Мое понятие о прогрессе.— И я говорю о «возвращении к природе», хотя, в сущности, это не возвращение, а возвышение себя до природы, до великой, свободной, даже внушающей ужас природы, которая играет и смеет играть великими задачами жизни… Поясню сравнением: Наполеон был, до некоторой степени, «возвращением к природе» в том смысле, как я это понимаю (например, in redus tacticis и еще больше в стратегии, что известно военным людям). Но Руссо — куда, собственно говоря, хотел возвратиться Руссо, этот первый современный человек, идеалист, и в то же время canaille? Руссо, которому необходимо было нравственное «достоинство», чтобы иметь возможность выносить зрелище самого себя; Руссо, болевший от безграничного тщеславия и безграничного презрения к самому себе? И даже этот выродок, стоявшей на пороге нашего века, тоже требовал «возвращения к природе», — но куда, спрашиваю я, хотел он прийти? — Главным образом, я ненавижу Руссо в революции, так как она представляет собой историческое выражение двойственности, свойственной Руссо, как идеалисту и canaille. Мне нет дела до кровавого фарса, которым разрешилась революция и до ее «безнравственности». Я ненавижу в ней нравственность Руссо, так называемые «истины» революции, истины, которые до сих пор имеют влияние и покоряют себе все поверхностные и дюжинные умы. Учению о равенстве… Да ведь нет более ядовитой отравы, как это учение! Проповедуя справедливость, оно на самом деле стремится к гибели справедливости… «Равным — равное, неравным — неравное» — вот, что говорит истинная справедливость, а отсюда следует, что низкое нельзя сравнять с высоким. Но каким бы кровавым и ужасным характером ни отличались события, породившие учение о равенстве, люди эту «современную par exceelence идею» постарались окружить ореолом славы, так что революцией, как зрелищем, увлекались даже самые благородные умы. Но теперь нет никаких оснований преклоняться перед ней. Я знаю только одного человека, который отнесся к революции как должно, т. е. с отвращением. Человек этот — Гете…
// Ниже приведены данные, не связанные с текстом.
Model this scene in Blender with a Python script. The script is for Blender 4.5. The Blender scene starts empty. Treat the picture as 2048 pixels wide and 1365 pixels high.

Гете принадлежит не одной Германии, а всей Европе. Он олицетворяет собой попытку победы над восемнадцатым столетием своим, «возвращением к природе», своим возвышением до уровня естественности эпохи ренессанса, в некотором роде победу этой эпохи над собой. Он был выразителем ее самых могущественных инстинктов: богатства чувств, обожествления природы, всего антиисторического, идеалистического, нереального, революционного (последнее есть лишь одна из форм нереального). История, естественные науки, античный мир, а также Спиноза и, главным образом, практическая деятельность служили ему вспомогательными средствами. Он окружал себя замкнутыми горизонтами, не отрывался от жизни, принимал в ней деятельное участие; он был неробкого характера и старался взять от жизни возможно больше. Он стремился к цельности и боролся против разъединения разума, чувственности, чувств и воли (в том ужасающем схоластическом смысле, какой придавал этому Кант, антипод Гете); он воспитывал в себе цельность, сам создавал себя… В эпоху, настроенную против всего реального в жизни, один Гете был убежденным реалистом. Он признавал и подтверждал все, с чем чувствовал свое сродство — величайшим событием его жизни был ens realissimus, называемый Наполеоном. Гете совмещал в себе силу, высокое образование, физическую ловкость; он умел сдерживать себя, умел по заслугам уважать себя; он мог позволить себе пользоваться естественностью во всем ее объеме и изобилии — его мощь давала ему на то право. Он отличался терпимостью, но терпимость его проистекала не от слабости, а именно от сознания в себе силы. Все, что бывает гибельно для дюжинных натур, он умел обращать себе во благо. Для него не существовало ничего запретного, как бы оно ни называлось на языке слабости — пороком или добродетелью. Такой свободный ум с радостным доверчивым фатализмом верит тому, что лишь единичные, отдельно взятые факты, подлежат осуждению, но в целом все находит свою санкцию и свое разрешение. — Гете чужд отрицания… Но ведь такая вера принадлежит к числу высших возможных вер… Я окрестил ее названием дионисийской.